«E’ impressionante l’ampiezza di questo quartiere, con 80 mila abitanti per 10 anelli. In America non è lontanamente immaginabile un quartiere di edilizia pubblica cosi grande». Questa è l’opinione su Librino di Evan Morrison, studente venticinquenne in Pianificazione urbanistica all’università di Memphis, al termine di un pomeriggio passato nel quartiere popolare della zona sud di Catania. Si trova in Sicilia insieme ad altri sette studenti per partecipare al Patto per il fiume Simeto. Si tratta di un progetto che, in collaborazione con l’Università di Catania, vuole sviluppare con una adeguata pianificazione le potenzialità e le risorse dei Comuni che insistono nella zona – Paternò, Adrano, Santa Maria di Licodia, Biancavilla, Belpasso, Centuripe, Motta Sant’Anastasia, Ragalna. Gli otto di Memphis hanno dato il loro contributo, elaborando dei progetti di pianificazione territoriale. Finito il lavoro, hanno approfittato del tempo in Sicilia per conoscere il territorio. Turisti piuttosto originali, che hanno dedicato il loro pomeriggio libero per andare a conoscere le realtà associative nate e sviluppatesi nel problematico rione.
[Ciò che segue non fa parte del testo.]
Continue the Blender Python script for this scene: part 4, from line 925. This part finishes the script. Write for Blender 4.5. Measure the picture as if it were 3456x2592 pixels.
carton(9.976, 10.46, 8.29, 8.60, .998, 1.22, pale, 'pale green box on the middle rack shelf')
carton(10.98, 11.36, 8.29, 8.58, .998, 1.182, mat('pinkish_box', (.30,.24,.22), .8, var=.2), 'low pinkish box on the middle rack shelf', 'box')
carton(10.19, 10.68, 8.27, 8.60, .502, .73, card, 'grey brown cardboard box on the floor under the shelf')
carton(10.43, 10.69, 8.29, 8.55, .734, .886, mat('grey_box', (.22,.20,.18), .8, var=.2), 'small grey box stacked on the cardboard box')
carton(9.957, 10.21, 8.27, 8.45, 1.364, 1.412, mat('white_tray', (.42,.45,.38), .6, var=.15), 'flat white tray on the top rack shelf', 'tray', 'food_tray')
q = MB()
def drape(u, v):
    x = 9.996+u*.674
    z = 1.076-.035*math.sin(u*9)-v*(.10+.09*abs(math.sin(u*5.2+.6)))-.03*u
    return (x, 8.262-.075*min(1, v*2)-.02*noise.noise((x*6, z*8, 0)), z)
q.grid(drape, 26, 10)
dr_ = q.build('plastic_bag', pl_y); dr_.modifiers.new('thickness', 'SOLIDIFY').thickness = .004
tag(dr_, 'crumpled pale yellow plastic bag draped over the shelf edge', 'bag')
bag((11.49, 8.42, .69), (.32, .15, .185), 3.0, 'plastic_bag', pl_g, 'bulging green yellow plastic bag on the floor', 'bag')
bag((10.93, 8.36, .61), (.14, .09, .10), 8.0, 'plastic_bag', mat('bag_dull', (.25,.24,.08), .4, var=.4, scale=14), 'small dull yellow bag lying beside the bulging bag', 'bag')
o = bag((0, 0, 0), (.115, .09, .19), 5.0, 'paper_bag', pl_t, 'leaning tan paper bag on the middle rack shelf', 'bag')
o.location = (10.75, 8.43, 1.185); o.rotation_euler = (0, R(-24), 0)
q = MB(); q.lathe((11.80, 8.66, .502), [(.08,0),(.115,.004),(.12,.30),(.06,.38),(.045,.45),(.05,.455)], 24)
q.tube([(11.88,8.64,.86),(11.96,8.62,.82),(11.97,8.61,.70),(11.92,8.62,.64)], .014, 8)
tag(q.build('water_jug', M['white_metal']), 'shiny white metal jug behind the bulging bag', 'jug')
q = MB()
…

Ad accompagnare gli studenti è Antonio Raciti, 33 anni, catanese e assistant professor, ovvero ricercatore in pianificazione urbanistica, a Memphis. «Siamo arrivati il 22 giugno, e il primo giorno di lavoro, il 23 gli studenti hanno presentato esiti e analisi territoriali sulla valle del Simeto», racconta Raciti. Che, dopo il lavoro istituzionale, ha deciso di dedicare il resto dei giorni liberi «per illustrare esperienze di pianificazione a Catania e dintorni. E in particolare Librino e come le associazioni hanno risposto ai problemi del quartiere, ad esempio con la con piattaforma elaborata dal Comitato Librino attivo», continua Raciti. Che dopo un giro nel quartiere ha portato il gruppo nella sede della Cgil Librino, uno dei punti di riferimento per l’associazionismo in zona.
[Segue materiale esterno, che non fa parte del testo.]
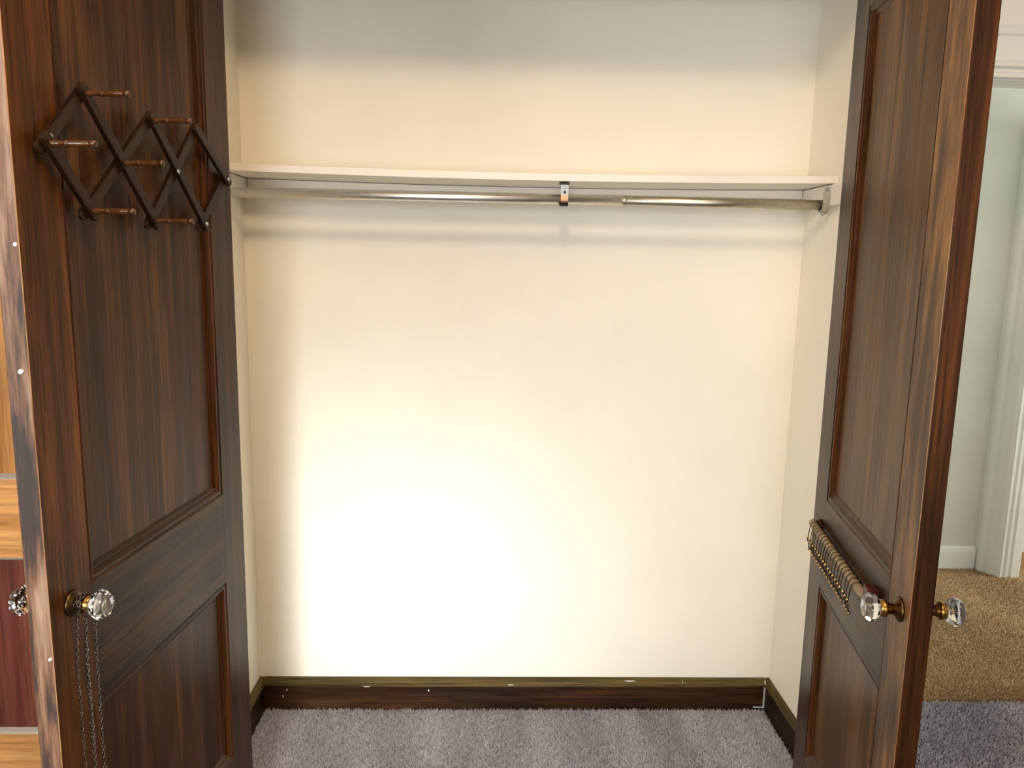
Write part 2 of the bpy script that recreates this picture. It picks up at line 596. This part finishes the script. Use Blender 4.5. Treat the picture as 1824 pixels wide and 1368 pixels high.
def chip(mb, cx, cz, y, w, h, rnd):
    n = 7
    pts = [(cx + w * cos(2 * pi * k / n) * rnd.uniform(.5, 1), cz + h * sin(2 * pi * k / n) * rnd.uniform(.5, 1)) for k in range(n)]
    vs = [(p, y, q) for p, q in pts] + [(p, y + .003, q) for p, q in pts]
    fs = [tuple(range(n)), tuple(range(2 * n - 1, n - 1, -1))] + [(k, (k + 1) % n, n + (k + 1) % n, n + k) for k in range(n)]
    mb.add(vs, fs)


for cx, cz, yy, w, h in ((.075, .074, -.0166, .003, .005), (.062, .050, -.0166, .002, .007), (.545, .072, -.0166, .003, .004),
                         (.82, .0955, -.0206, .012, .0015), (1.22, .107, -.0145, .022, .002), (1.40, .104, -.015, .002, .005),
                         (.34, .088, -.0206, .018, .0015)):
    m = MB()
    chip(m, cx, cz, yy, w, h, rnd)
    m.build('paint_chip', P_CHIP, bb)
m = MB()
m.box(XR - XL - .038, XR - XL - .0335, -.020, -.0162, .012, .112)
m.box(XR - XL - .07, XR - XL - .038, -.0185, -.0162, .012, .016)
m.build('caulk', P_CAULK, bb)

# carpet pile: real tufts where the photograph shows them


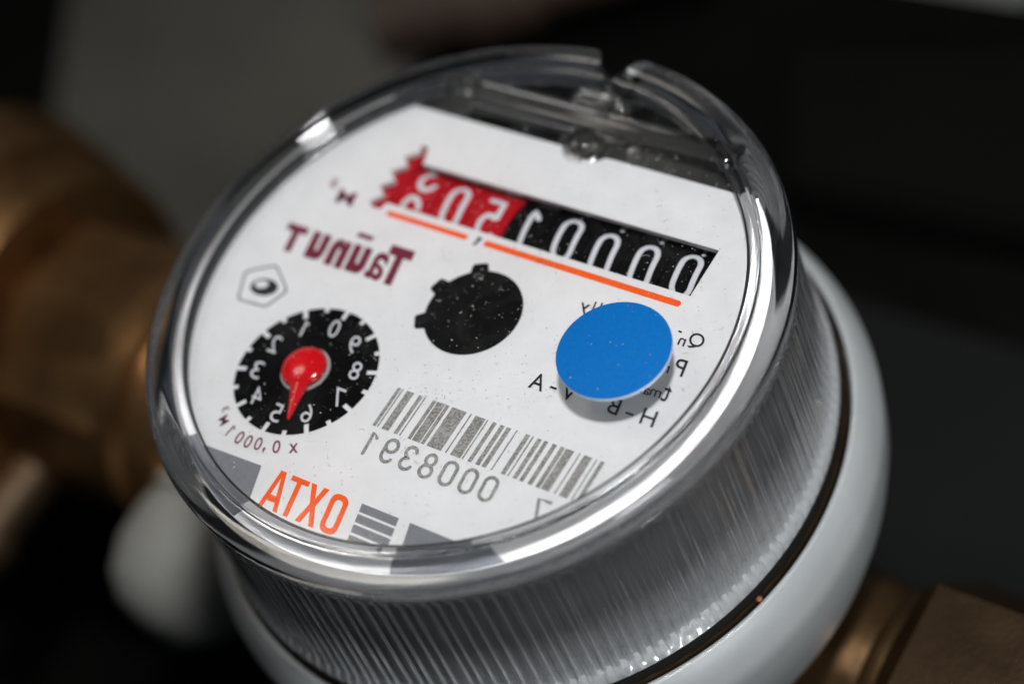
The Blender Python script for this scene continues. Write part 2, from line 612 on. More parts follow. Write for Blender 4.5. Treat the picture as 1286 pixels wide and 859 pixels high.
# ---------------------------------------------------------------- small pointer dial
NX, NY, NR = -13.26, -15.55, 9.25
def notched():
    pts = []
    for k in range(20):
        a = math.radians(90 + 18 * k)
        major = k % 2 == 0
        depth = 1.25 if major else .62
        hw = .30 if major else .30
        da = hw / NR
        for aa, r in ((a - da * .98, NR), (a - da * .98 * NR / (NR - depth), NR - depth), (a + da * .98 * NR / (NR - depth), NR - depth), (a + da * .98, NR)):
            pts.append((NX + r * math.cos(aa), NY + r * math.sin(aa)))
        for t in range(1, 6):
            aa = a + da + (math.radians(18) - 2 * da) * t / 6
            pts.append((NX + NR * math.cos(aa), NY + NR * math.sin(aa)))
    return pts
sd = plate('pointer_dial', [notched()], PT, PZ, M_BLACKPRINT, meter)
for k in range(10):
    a = math.radians(91.5 + 36 * k)
    link('dial_numeral', print_mesh('dial_numeral', digit_geo('1', NX + 6.5 * math.cos(a), NY + 6.5 * math.sin(a), 1.2, 2.4, .3, shear=-.2) if k == 1 else [glyph_geo(str(k), NX + 6.5 * math.cos(a), NY + 6.5 * math.sin(a), 1.45 if k != 1 else .8, 2.45, shear=-.2, bold=-.006)], PZ + .02), M_DIGIT, sd)
# pointer: washer, hub dome, needle
pt = link('pointer_hub', lathe('pointer_hub', [(0, .3), (2.8, .3)] + [(2.9 * math.cos(t), .72 + .93 * math.sin(t)) for t in [(-.25 + (PI / 2 + .25) * i / 14) for i in range(15)]][:-1] + [(0, 1.65)], 64, closed=False), M_RED, meter)
pt.location = Vector((NX, NY, 0)) * S
link('pointer_washer', lathe('pointer_washer', [(0, .06), (3.15, .06), (3.15, .22), (0, .22)], 64, closed=False), M_WASHER, pt)
def needle():
    bm = bmesh.new()
    d = Vector((-10.75 - NX, -22.55 - NY)); L = d.length; a = math.atan2(d.y, d.x)
    rows = []
    for t, hw, zt in ((1.6, 1.55, 1.2), (2.6, 1.25, 1.15), (3.4, .95, 1.1), (5.0, .62, 1.0), (6.6, .33, .9), (L, .12, .85)):
        row = []
        for k in range(9):
            b = PI * k / 8
            x, y, z = t, hw * math.cos(b), .45 + (zt - .45) * math.sin(b)
            row.append(bm.verts.new(((x * math.cos(a) - y * math.sin(a)) * S, (x * math.sin(a) + y * math.cos(a)) * S, z * S)))
        rows.append(row)
    for A, B in zip(rows, rows[1:]):
        for k in range(8):
            bm.faces.new((A[k], A[k + 1], B[k + 1], B[k]))
        bm.faces.new((A[0], B[0], B[8], A[8]))
    bm.faces.new(rows[0]); bm.faces.new(rows[-1])
    return from_bm('pointer_needle', bm, True, 50)
link('pointer_needle', needle(), M_RED, pt)

# legend along the lower edge of the small dial
leg = [('x', -8.05, -25.45, 1.15, 1.35), ('0', -10.2, -26.05, 1.0, 1.75), (',', -11.45, -27.05, .35, .8), ('0', -12.65, -26.55, 1.0, 1.75), ('0', -14.05, -26.75, 1.0, 1.75), ('0', -15.45, -26.7, 1.0, 1.75), ('1', -17.2, -26.3, .6, 1.75), ('M', -18.95, -25.4, 1.15, 1.25), ('3', -19.75, -24.0, .7, .9)]
g = []
for c, x, y, ww, hh in leg:
    a = math.atan2(y - NY, x - NX)
    rt = a + PI / 2
    if c in 'M3': rt -= .25
    g += digit_geo('1', x, y, 1.0, hh, .22, rot=rt * .9, shear=-.18) if c == '1' else [glyph_geo(c, x, y, ww, hh, rot=rt * .9, shear=-.18, bold=.004)]
link('scale_legend', print_mesh('scale_legend', g, PZ), M_MAROON, meter)

# ---------------------------------------------------------------- flow star
SX, SY, SR = 2.16, -.94, 6.16
def starpoly():
    pts = []
    teeth = (211, 163, 115)
    a = 60
    while a < 420:
        t = next((t for t in teeth if abs(a - t) < 10), None)
        if t is None:
            pts.append((SX + SR * math.cos(math.radians(a)), SY + SR * math.sin(math.radians(a))))
            a += 3
        else:
            c, s = math.cos(math.radians(t)), math.sin(math.radians(t))
            for r, o in ((SR - .1, -1.15), (SR + .95, -.98), (SR + 1.15, -.75), (SR + 1.15, .75), (SR + .95, .98), (SR - .1, 1.15)):
                pts.append((SX + r * c - o * s, SY + r * s + o * c))
            a = t + 12
    return pts
M_STAR = mat('black_star_wheel', (0.003, 0.003, 0.003, 1), 0.4, var=0.9, scale=160, bump=.25, bscale=300, spec=.10)
plate('flow_star', [starpoly()], .14, .16, M_STAR, meter)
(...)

«Sono rimasta molto colpita dalle organizzazioni dal basso e quanto hanno fatto per Librino e come questo lavoro ha tentato di cambiare le cose», afferma la ventiseienne studentessa Debbi La Rue. Mentre Cameron Cooper, 20 anni, sembra essere riuscito a sintetizzare molti dei problemi di cui da decenni si parla: la mancanza di socialità. «Penso ci sia molto di lavoro da dare un grande senso di comunità che non è stato realizzato – afferma Cooper – e sarebbe bello che le istituzioni abbracciassero la comunità, contribuendo a quel che ha fatto e con un piccolo aiuto».
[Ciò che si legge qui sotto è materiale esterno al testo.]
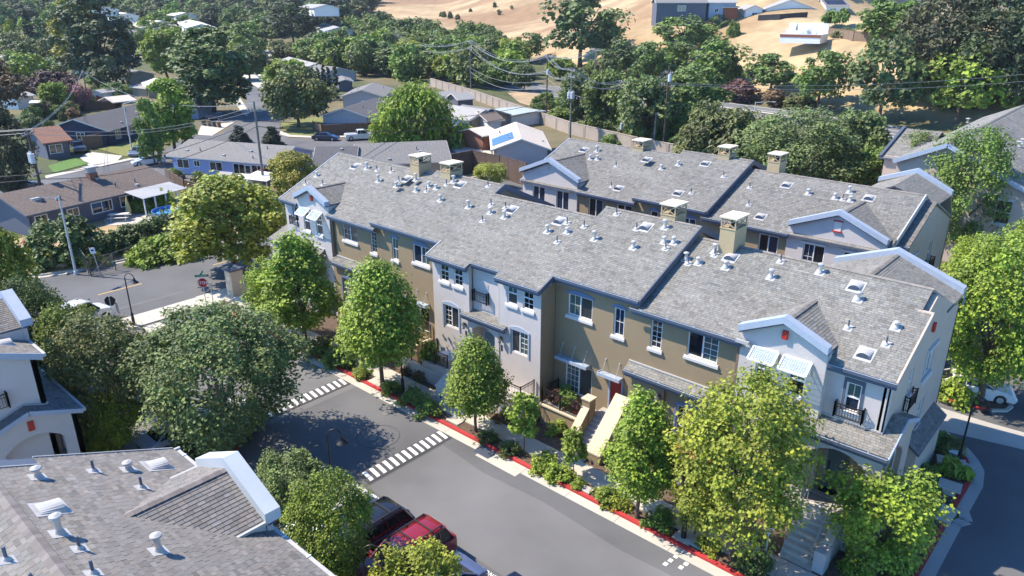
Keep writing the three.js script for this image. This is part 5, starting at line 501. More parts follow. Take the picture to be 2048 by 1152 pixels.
// ---------- ranch houses, sheds and fences of the valley ----------
const RM = { dark: mat(0.10, 0.10, 0.105, { map: T.mulch, roughness: 0.95 }), gray: mat(0.20, 0.195, 0.185, { map: T.mulch, roughness: 0.95 }), brown: mat(0.155, 0.125, 0.105, { map: T.mulch, roughness: 0.95 }), rust: mat(0.27, 0.145, 0.10, { map: T.mulch, roughness: 0.95 }), light: mat(0.34, 0.335, 0.32, { map: T.fine, roughness: 0.9 }), white: mat(0.62, 0.61, 0.58, { map: T.fine, roughness: 0.8 }), cream: mat(0.60, 0.535, 0.45, { map: T.fine, roughness: 0.8 }), teal: mat(0.36, 0.42, 0.42, { map: T.fine, roughness: 0.8 }) };
const WM = { navy: mat(0.035, 0.045, 0.085, { map: T.fine }), lav: mat(0.36, 0.41, 0.64, { map: T.fine }), slate: mat(0.115, 0.12, 0.15, { map: T.fine }), grey: mat(0.42, 0.42, 0.43, { map: T.fine }), white: mat(0.72, 0.72, 0.70, { map: T.fine }), cream: mat(0.52, 0.45, 0.36, { map: T.fine }), blue: mat(0.30, 0.36, 0.46, { map: T.fine }), tan: mat(0.36, 0.30, 0.22, { map: T.fine }), brick: M.brick };
// a gabled house from its near eave line (two directions of view) at height hE over ground y; ridge along the eave ('x') or away from it ('z')
function ranch(label, a, b, o) {
  let { hE = 2.7, depth = 10, pitch = 0.33, y = 0, ridge = 'x', roof = RM.gray, wallM = WM.grey, oh = 0.5, wins = [], fit = 3, name = 'ranch_house', cat = 'house', group } = o;
  const P = o.dist ? CC.clone().addScaledVector(rayDir(...a), o.dist) : onY(a[0], a[1], y + hE), Q = o.dist ? CC.clone().addScaledVector(rayDir(...b), o.dist) : onY(b[0], b[1], y + hE); if (o.dist) y = (P.y + Q.y) / 2 - hE; const X = Q.clone().sub(P); X.y = 0; const w = X.length(); X.normalize(); const Zd = V3(-X.z, 0, X.x); const c = P.clone().add(Q).multiplyScalar(0.5).addScaledVector(Zd, -depth / 2); const turn = Math.atan2(-X.z, X.x);
  const t = thing(name, label, cat, [c.x, y, c.z], turn, group); const hw = w / 2, hd = depth / 2, iw = hw - oh, id = hd - oh;
  const along = ridge === 'x', run = along ? hd : hw, hr = hE + run * pitch, eW = hE - 0.02 + oh * pitch - 0.16; // wall height at the wall line
  const wB = o.dist ? -4 : -0.5; const wl = gb(); if (along) { wl.slab([[-iw, wB, id], [iw, wB, id], [iw, eW, id], [-iw, eW, id]], [0, 0, -0.2]).slab([[iw, wB, -id], [-iw, wB, -id], [-iw, eW, -id], [iw, eW, -id]], [0, 0, 0.2]); const pk = hr - 0.17; wl.slab([[iw, wB, id], [iw, wB, -id], [iw, eW, -id], [iw, pk, 0], [iw, eW, id]], [-0.2, 0, 0]).slab([[-iw, wB, -id], [-iw, wB, id], [-iw, eW, id], [-iw, pk, 0], [-iw, eW, -id]], [0.2, 0, 0]); }
  else { const pk = hr - 0.17; wl.slab([[-iw, wB, id], [iw, wB, id], [iw, eW, id], [0, pk, id], [-iw, eW, id]], [0, 0, -0.2]).slab([[iw, wB, -id], [-iw, wB, -id], [-iw, eW, -id], [0, pk, -id], [iw, eW, -id]], [0, 0, 0.2]); wl.slab([[iw, wB, id], [iw, wB, -id], [iw, eW, -id], [iw, eW, id]], [-0.2, 0, 0]).slab([[-iw, wB, -id], [-iw, wB, id], [-iw, eW, id], [-iw, eW, -id]], [0.2, 0, 0]); }
  local('wall', wl, wallM, t);
  const th = 0.13, r = gb(); if (along) r.slab([[-hw, hE, hd], [hw, hE, hd], [hw, hr, 0], [-hw, hr, 0]], [0, -th, 0]).slab([[hw, hE, -hd], [-hw, hE, -hd], [-hw, hr, 0], [hw, hr, 0]], [0, -th, 0]); else r.slab([[hw, hE, hd], [hw, hE, -hd], [0, hr, -hd], [0, hr, hd]], [0, -th, 0]).slab([[-hw, hE, -hd], [-hw, hE, hd], [0, hr, hd], [0, hr, -hd]], [0, -th, 0]); const rf = local('roof', r, roof, t);
  const e = gb(), dn = 0.11; if (along) { for (const s of [-1, 1]) { e.beam([s * hw, hE - dn, hd], [s * hw, hr - dn, 0], 0.07, 0.2).beam([s * hw, hr - dn, 0], [s * hw, hE - dn, -hd], 0.07, 0.2); e.beam([-hw, hE - dn, s * (hd + 0.03)], [hw, hE - dn, s * (hd + 0.03)], 0.07, 0.17); } } else for (const s of [-1, 1]) { e.beam([hw, hE - dn, s * hd], [0, hr - dn, s * hd], 0.07, 0.2).beam([0, hr - dn, s * hd], [-hw, hE - dn, s * hd], 0.07, 0.2); e.beam([s * (hw + 0.03), hE - dn, -hd], [s * (hw + 0.03), hE - dn, hd], 0.07, 0.17); } local('fascia', e, o.trim ?? M.offwhite, rf);
  const R = RNG(Math.round(a[0] * 31 + a[1])); for (let k = 0; k < fit; k++) { const u = (R() - 0.5) * 1.6, v = 0.15 + 0.7 * R(), yy = hE + run * pitch * v; const p = along ? [u * iw, yy, hd * (1 - v)] : [(R() > 0.5 ? 1 : -1) * hw * (1 - v), yy, u * id]; if (k % 2) local('vent_pipe', gb().cyl([p[0], p[1] - 0.1, p[2]], [p[0], p[1] + 0.45, p[2]], 0.07, 0.07, 6), M.slate, t); else local('roof_vent', gb().box(p[0] - 0.22, p[1] - 0.1, p[2] - 0.2, p[0] + 0.22, p[1] + 0.16, p[2] + 0.2), M.pale, t); }
  if (o.chimney) { const [u, v] = o.chimney; local('chimney', gb().box(u * iw - 0.5, hE - 0.2, hd * v - 0.4, u * iw + 0.5, hr + 0.5, hd * v + 0.4), M.brick, t); local('chimney_cap', gb().box(u * iw - 0.45, hr + 0.5, hd * v - 0.3, u * iw + 0.45, hr + 1.1, hd * v + 0.3).box(u * iw - 0.7, hr + 1.1, hd * v - 0.55, u * iw + 0.7, hr + 1.2, hd * v + 0.55), M.pale, t); }
  for (const [f, u, ww, y0, y1, kind] of wins) { const Mx = f === 'f' ? FZ(id) : f === 'r' ? FXp(iw) : FXm(-iw); const L = f === 'f' ? iw : id; const cu = u * L; if (kind === 'door') { const d = local('door', gb().at(Mx).box(cu - ww / 2, y0, 0.002, cu + ww / 2, y1, 0.05), o.doorM ?? M.white, t); local('door_panel', gb().at(Mx).box(cu - ww / 2 + 0.1, y0 + 0.9, 0.051, cu + ww / 2 - 0.1, y1 - 0.12, 0.058), G.dark, d); continue; } const fr = gb().at(Mx); const A = cu - ww / 2, B = cu + ww / 2; fr.box(A - 0.1, y0 - 0.1, 0.001, A, y1 + 0.1, 0.06).box(B, y0 - 0.1, 0.001, B + 0.1, y1 + 0.1, 0.06).box(A, y1, 0.001, B, y1 + 0.1, 0.06).box(A, y0 - 0.1, 0.001, B, y0, 0.08).box(cu - 0.04, y0, 0.001, cu + 0.04, y1, 0.05); const wd = local('window', fr, M.white, t); for (const [p, q] of [[A, cu - 0.04], [cu + 0.04, B]]) local('pane', gb().at(Mx).box(p, y0, 0.001, q, y1, 0.02), G.dark, wd); }
  return Object.assign(t, { hw, hd, hr, hE, iw, dd: id });
}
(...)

«Quando viene qualcuno dall’America, ho sempre l’impressione che apprezzi il lavoro di aggregazione che si fa qui più delle amministrazioni e delle istituzioni. Fa rabbia», commenta Sara Fagone della Cgil Librino dopo l’incontro. Del resto per gli studenti dell’università americana non è la prima volta nel quartiere: altri studenti sono già stati qui negli anni passati per effettuare rilievi, sempre in collaborazione con il Dipartimento di urbanistica di Catania. E nel 2013 tre studenti italiani sono stati a Memphis insieme alla docente Laura Saija, nell’ambito della borsa di ricerca Marie Curie dell’unione europea. «Gli studenti catanesi sono andati in un quartiere di edilizia pubblica, e lo stesso vale per gli americani: qui possono capire come funzioni la pianificazione del territorio in Sicilia. E tutto quello che riguarda lo sviluppo urbano con fenomeni legali e non legali».